Quentin Bell Plate
Quentin Bell Plate
Glazed Buff-coloured Earthenware
Decorated by Quentin Bell
Marked Quentin Bell & Fulham Pottery on base
Decorated with an abstract pattern
Good condition
Diameter 23cm
Postage costs included in price
A rare, superb and unique hand thrown studio pottery plate wheel-thrown and decorated by Quentin Bell for the Fulham Pottery.
His pottery is quirky, spontaneous, often imperfectly shaped, but extremely likeable, humorous and imaginative. Quentin’s pottery upholds his expressed conviction that there is ‘a quite considerable place for vulgarity in life.
Quentin Bell was born in 1910, in Gordon Square, Bloomsbury, London. He began painting with his mother, Vanessa Bell and with Duncan Grant. Realizing that painting was not his strength, in the 1930s he turned to pottery, beginning with decorative plates and eventually developing his talent for creating painted clay figurines, apparently inspired by a boyhood visit to a circus, where he witnessed a magician who made a woman levitate and then disappear.

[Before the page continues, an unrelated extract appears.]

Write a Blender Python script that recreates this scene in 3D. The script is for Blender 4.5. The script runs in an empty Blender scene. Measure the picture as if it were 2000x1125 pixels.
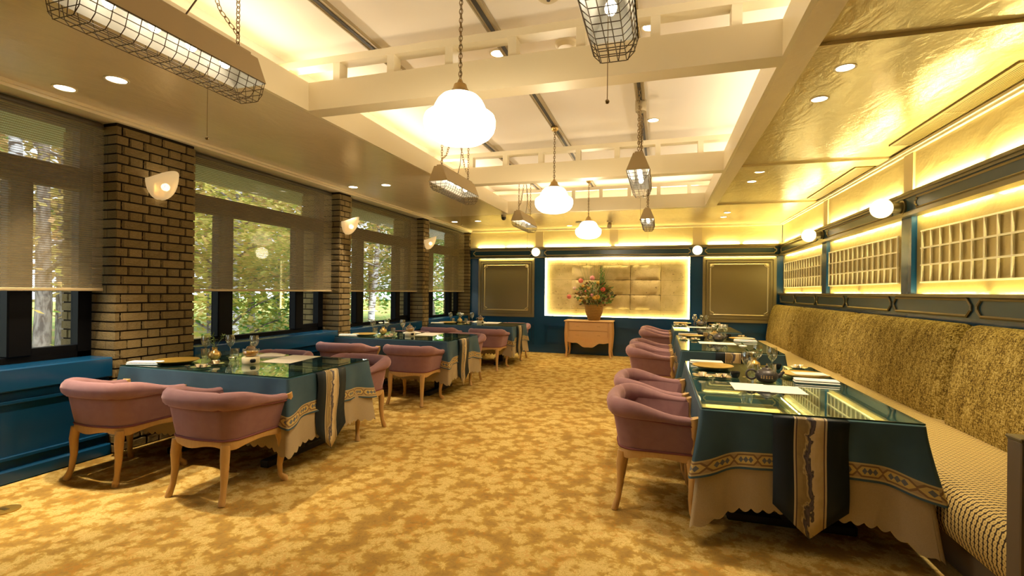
import bpy, math, random
from math import sin, cos, pi, radians, sqrt, floor, atan2
from mathutils import Vector, Matrix

SC = bpy.context.scene
COL = SC.collection
RND = random.Random(7)

# ------------------------------------------------------------------ camera
YAW, ROLL, FPX, SHY, CAMH = .29556, .011125, 954.1, 5.5, 1.38
_fw = Vector((-sin(YAW), cos(YAW), 0)); _r = Vector((cos(YAW), sin(YAW), 0)); _u = Vector((0, 0, 1))
_r2 = _r * cos(ROLL) + _u * sin(ROLL); _u2 = _u * cos(ROLL) - _r * sin(ROLL)
cd = bpy.data.cameras.new('camera'); cd.sensor_width = 36; cd.lens = FPX * 36 / 2000
cd.shift_y = SHY / 2000; cd.clip_start = .05; cd.clip_end = 200
cam = bpy.data.objects.new('camera', cd); COL.objects.link(cam)
m = Matrix.Identity(4)
for i, c in enumerate((_r2, _u2, -_fw)):
    for k in range(3): m[k][i] = c[k]
m[2][3] = CAMH
cam.matrix_world = m
SC.camera = cam

# ------------------------------------------------------------------ world, exposure
w = bpy.data.worlds.new('overcast_sky'); SC.world = w; w.use_nodes = True
bg = w.node_tree.nodes['Background']; bg.inputs[0].default_value = (.80, .90, 1.0, 1); bg.inputs[1].default_value = 1.9
SC.view_settings.view_transform = 'Standard'; SC.view_settings.look = 'None'
SC.view_settings.exposure = 1.15; SC.view_settings.gamma = 1.0; SC.view_settings.use_curve_mapping = False
SC.cycles.max_bounces = 8; SC.cycles.diffuse_bounces = 4; SC.cycles.glossy_bounces = 4
SC.cycles.transmission_bounces = 6; SC.cycles.transparent_max_bounces = 16
SC.cycles.sample_clamp_indirect = 4.0; SC.cycles.caustics_reflective = False; SC.cycles.caustics_refractive = False
try: SC.cycles.use_denoising = True
except Exception: pass

WARM = (1.0, .80, .52); LEDC = (1.0, .84, .35); COVE = (1.0, .87, .68)

def light_mat(loc, d, along):
    z = -Vector(d).normalized(); x = Vector(along).normalized(); y = z.cross(x)
    m = Matrix.Identity(4)
    for i, c in enumerate((x, y, z)):
        for k in range(3): m[k][i] = c[k]
    m.translation = Vector(loc)
    return m
def area(name, loc, d, along, sx, sy, energy, col):
    l = bpy.data.lights.new(name, 'AREA'); l.shape = 'RECTANGLE'; l.size = sx; l.size_y = sy
    l.energy = energy; l.color = col
    o = bpy.data.objects.new(name, l); COL.objects.link(o); o.matrix_world = light_mat(loc, d, along)
    return o
def spot(name, loc, energy, col=WARM, ang=100, blend=.6, rad=.04):
    l = bpy.data.lights.new(name, 'SPOT'); l.energy = energy; l.color = col; l.spot_size = radians(ang)
    l.spot_blend = blend; l.shadow_soft_size = rad
    o = bpy.data.objects.new(name, l); COL.objects.link(o); o.location = loc
    return o

sl_ = bpy.data.lights.new('tree_fill_sun', 'SUN'); sl_.energy = 3.4; sl_.angle = radians(25); sl_.color = (1, .95, .85)  # soft fill added to brighten the trees outside; the sky itself is overcast
so_ = bpy.data.objects.new('tree_fill_sun', sl_); COL.objects.link(so_); so_.matrix_world = light_mat((0, 0, 20), (-.62, .25, -.75), (0, 1, 0))
# cove lighting hidden behind the coffer lips
area('cove_light', (-2.95, 3.6, 2.985), (1, 0, .10), (0, 1, 0), 9.6, .05, 24, COVE)
area('cove_light', (.95, 3.6, 2.985), (-1, 0, .10), (0, 1, 0), 9.6, .05, 24, COVE)
area('cove_light', (-1.0, 8.84, 2.985), (0, -1, .16), (1, 0, 0), 3.2, .05, 9, COVE)
# LED strips on the right wall: on top of the rail (up) and under it (down)
for ya, yb in ((3.35, 4.40), (4.48, 5.48), (5.78, 6.85), (6.93, 7.92), (8.24, 9.35), (9.45, 10.60)):
    c = (ya + yb) / 2; L = yb - ya
    area('led_up', (2.265, c, 2.36), (.25, 0, 1), (0, 1, 0), L, .02, 6.2 * L, LEDC)
    area('led_dado', (2.262, c, 1.398), (.3, 0, 1), (0, 1, 0), L, .02, 1.8 * L, LEDC)
    area('led_down', (2.262, c, 2.125), (.35, 0, -1), (0, 1, 0), L, .02, 5.0 * L, LEDC)
# LED strips on the back wall
for xa, xb in ((-4.10, -3.46), (-3.40, -2.78), (-2.50, -1.05), (-.95, .58), (.92, 1.50), (1.58, 2.20)):
    c = (xa + xb) / 2; L = xb - xa
    area('led_up', (c, 10.715, 2.375), (0, .25, 1), (1, 0, 0), L, .02, 5.0 * L, LEDC)
for xa, xb in ((-4.05, -2.76), (.86, 2.16)):
    area('led_down', ((xa + xb) / 2, 10.70, 2.12), (0, .3, -1), (1, 0, 0), xb - xa, .02, 2.6 * (xb - xa), LEDC)

# ------------------------------------------------------------------ mesh helpers
class MB:
    def __init__(s): s.v = []; s.f = []; s.uv = []; s.mi = []; s.cur = 0
    def vert(s, p, uv=(0, 0)): s.v.append(tuple(p)); s.uv.append(uv); return len(s.v) - 1
    def face(s, *i): s.f.append(tuple(i)); s.mi.append(s.cur)
    def box(s, x0, x1, y0, y1, z0, z1):
        b = len(s.v)
        for z in (z0, z1):
            for x, y in ((x0, y0), (x1, y0), (x1, y1), (x0, y1)): s.vert((x, y, z))
        for q in ((0, 3, 2, 1), (4, 5, 6, 7), (0, 1, 5, 4), (1, 2, 6, 5), (2, 3, 7, 6), (3, 0, 4, 7)): s.face(*[b + k for k in q])
        return s
    def cbox(s, x0, x1, y0, y1, z0, z1, c=.005):
        # chamfered box
        b = len(s.v); lo = (x0, y0, z0); hi = (x1, y1, z1); idx = {}
        for sx in (0, 1):
            for sy in (0, 1):
                for sz in (0, 1):
                    sg = (sx, sy, sz)
                    for ax in range(3):
                        p = []
                        for k in range(3):
                            e = hi[k] if sg[k] else lo[k]
                            p.append(e if k == ax else (e - c if sg[k] else e + c))
                        idx[(sg, ax)] = s.vert(p)
        def g(sx, sy, sz, ax): return idx[((sx, sy, sz), ax)]
        for ax in range(3):
            o = [k for k in range(3) if k != ax]
            for sd in (0, 1):
                q = []
                for a, bb in ((0, 0), (1, 0), (1, 1), (0, 1)):
                    sg = [0, 0, 0]; sg[ax] = sd; sg[o[0]] = a; sg[o[1]] = bb; q.append(g(*sg, ax))
                flip = (sd == 0) != (ax == 1)
                s.face(*(q[::-1] if flip else q))
        for ax in range(3):
            o = [k for k in range(3) if k != ax]
            for a in (0, 1):
                for bb in (0, 1):
                    s0 = [0, 0, 0]; s1 = [0, 0, 0]; s1[ax] = 1
                    for t in (s0, s1): t[o[0]] = a; t[o[1]] = bb
                    s.face(g(*s0, o[0]), g(*s1, o[0]), g(*s1, o[1]), g(*s0, o[1]))
        for sx in (0, 1):
            for sy in (0, 1):
                for sz in (0, 1): s.face(g(sx, sy, sz, 0), g(sx, sy, sz, 1), g(sx, sy, sz, 2))
        return s
    def tube(s, pts, r, n=8, closed=False, caps=True, rot=0.0, flat=1.0):
        pts = [Vector(p) for p in pts]; N = len(pts)
        rs = r if isinstance(r, (list, tuple)) else [r] * N
        up = None; rings = []
        for i, p in enumerate(pts):
            a = pts[(i - 1) % N] if (closed or i > 0) else p
            c = pts[(i + 1) % N] if (closed or i < N - 1) else p
            t = (c - a)
            t = t.normalized() if t.length > 1e-9 else Vector((0, 0, 1))
            if up is None:
                ref = Vector((0, 0, 1)) if abs(t.z) < .9 else Vector((1, 0, 0))
                up = (ref - t * ref.dot(t)).normalized()
            else:
                up = (up - t * up.dot(t))
                up = up.normalized() if up.length > 1e-6 else Vector((1, 0, 0))
            sd = t.cross(up)
            rings.append([s.vert(p + (sd * cos(2 * pi * k / n + rot) + up * sin(2 * pi * k / n + rot) * flat) * rs[i]) for k in range(n)])
        M = N if closed else N - 1
        for i in range(M):
            A = rings[i]; B = rings[(i + 1) % N]
            for k in range(n): s.face(A[k], A[(k + 1) % n], B[(k + 1) % n], B[k])
        if caps and not closed:
            s.face(*rings[0][::-1]); s.face(*rings[-1])
        return s
    def lathe(s, prof, n=20, c=(0, 0, 0), a0=0, a1=2 * pi):
        full = abs(a1 - a0 - 2 * pi) < 1e-6; m = n if full else n + 1
        rings = []
        for r, z in prof:
            if r < 1e-6: rings.append([s.vert((c[0], c[1], c[2] + z))])
            else: rings.append([s.vert((c[0] + r * cos(a0 + (a1 - a0) * k / n), c[1] + r * sin(a0 + (a1 - a0) * k / n), c[2] + z)) for k in range(m)])
        for A, B in zip(rings, rings[1:]):
            for k in range(n):
                k2 = (k + 1) % m
                if len(A) == 1 and len(B) == 1: continue
                if len(A) == 1: s.face(A[0], B[k2], B[k])
                elif len(B) == 1: s.face(A[k], A[k2], B[0])
                else: s.face(A[k], A[k2], B[k2], B[k])
        return s
    def prism(s, poly, fn, d0, d1):
        # poly: 2D points; fn(a,b,d)->3D; extruded from d0 to d1
        b = len(s.v); n = len(poly)
        for d in (d0, d1):
            for p in poly: s.vert(fn(p[0], p[1], d))
        s.face(*[b + k for k in range(n)][::-1]); s.face(*[b + n + k for k in range(n)])
        for k in range(n): s.face(b + k, b + (k + 1) % n, b + n + (k + 1) % n, b + n + k)
        return s
    def grid(s, fn, nu, nv, cu=False):
        rows = [[s.vert(*fn(i, j)) for i in range(nu)] for j in range(nv)]
        for j in range(nv - 1):
            for i in range(nu if cu else nu - 1):
                i2 = (i + 1) % nu
                s.face(rows[j][i], rows[j][i2], rows[j + 1][i2], rows[j + 1][i])
        return rows
    def sphere(s, c, r, n=12, mrows=7, sz=1.0):
        prof = [(r * sin(pi * k / mrows), -r * sz * cos(pi * k / mrows)) for k in range(mrows + 1)]
        prof[0] = (0, -r * sz); prof[-1] = (0, r * sz)
        return s.lathe(prof, n, c)
    def mesh(s, name, mats, smooth=False, ang=40):
        me = bpy.data.meshes.new(name); me.from_pydata(s.v, [], s.f); 
        for mm in (mats if isinstance(mats, (list, tuple)) else [mats]): me.materials.append(mm)
        if any(s.mi): me.polygons.foreach_set('material_index', s.mi)
        if any(u != (0, 0) for u in s.uv):
            ul = me.uv_layers.new(name='UVMap'); li = [0] * len(me.loops); me.loops.foreach_get('vertex_index', li)
            fl = []
            for i in li: fl.extend(s.uv[i])
            ul.data.foreach_set('uv', fl)
        import bmesh
        bm = bmesh.new(); bm.from_mesh(me); bmesh.ops.recalc_face_normals(bm, faces=bm.faces); bm.to_mesh(me); bm.free()
        if smooth:
            me.polygons.foreach_set('use_smooth', [True] * len(me.polygons))
            me.set_sharp_from_angle(angle=radians(ang))
        me.update()
        return me
    def build(s, name, mats, parent=None, smooth=False, ang=40, loc=None):
        o = bpy.data.objects.new(name, s.mesh(name, mats, smooth, ang)); COL.objects.link(o)
        if parent: o.parent = parent
        if loc: o.location = loc
        return o

def tag(o, label=None, cat=None, group=None, kind=None):
    if label: o['label'] = label
    if cat: o['category'] = cat
    if group: o['group'] = group
    if kind: o['kind'] = kind
    return o
def thing(name, label, cat, loc=(0, 0, 0), rz=0, group=None):
    o = bpy.data.objects.new(name, None); COL.objects.link(o); o.location = loc; o.rotation_euler = (0, 0, rz)
    o.empty_display_size = .1
    return tag(o, label, cat, group)
def inst(name, me, parent=None, loc=(0, 0, 0), rot=(0, 0, 0), scale=(1, 1, 1)):
    o = bpy.data.objects.new(name, me); COL.objects.link(o); o.location = loc; o.rotation_euler = rot; o.scale = scale
    if parent: o.parent = parent
    return o
def copy_tree(root, loc, rz, label=None, group=None):
    def cp(o, par):
        c = o.copy(); COL.objects.link(c); c.parent = par
        for ch in o.children: cp(ch, c)
        return c
    r = cp(root, None); r.location = loc; r.rotation_euler = (0, 0, rz)
    if label: r['label'] = label
    if group: r['group'] = group
    return r
def struct(o): o['kind'] = 'structure'; return o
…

A quote from Quentin made during an interview in 1979 and taken from Isabelle Anscombe’s Omega and After is worth reading. ‘I very much enjoy decorating pots and I quite enjoy, every now and then, going out and throwing some shapes. I’m bored by any series because I am not an exact person; I can’t make all the cups fit the saucers and that kind of thing. I do think that there are decorative qualities that only pottery can give and I always enjoy playing around with new techniques. Recently i have found plates a great stand-by. I like the quality of a thrown plate. For some reason most of my contemporaries don’t seem to like making plates, I don’t know why it is. In general I do find a mug a comforting and sensible sort of shape to work with and one which allows for an awful lot of playing around with the contour when you’re throwing it. But, I’ll tell you a thing – I wonder if this is usual amongst potters – when one has an idea of what kind of shape one’s going to make, the actual determination of the subtler qualities arises in the throwing. It is not a planned or designed thing. It happens as one lifts the clay... I have made drawings of shapes I want to make, but on the whole I’d much rather find the shape in the process of making it’.
And, ‘I tend to make things that I’m going to have fun decorating. That’s one of the reasons why I make plates such a lot. When i am throwing a plate I do think, “Oh, this’ll be a lark to decorate – it’ll be a nice field of operations, so to speak”.
According to Charles Saumarez Smith: "After retiring from his post at Sussex in 1975, Bell was able to spend more time and energy on his pottery. In 1985 he and his wife, Olivier, moved to a smaller house next door to the park in Firle and each morning he would wake up early and disappear to his kiln, only emerging for gin and ginger beer in the evening. He undertook a mixture of work, some rough, painted plates and mugs, which he saw as belonging to an artisan tradition, but also more ambitious ceramic sculpture. Neither style fitted comfortably within the work of contemporaries, as his pots were too utilitarian to be regarded as art and his ceramic sculpture too conventionally figurative. But this in no way deterred him from turning out a great amount of work which was both vigorous and affordable, a crossover between the Omega workshops and folk art."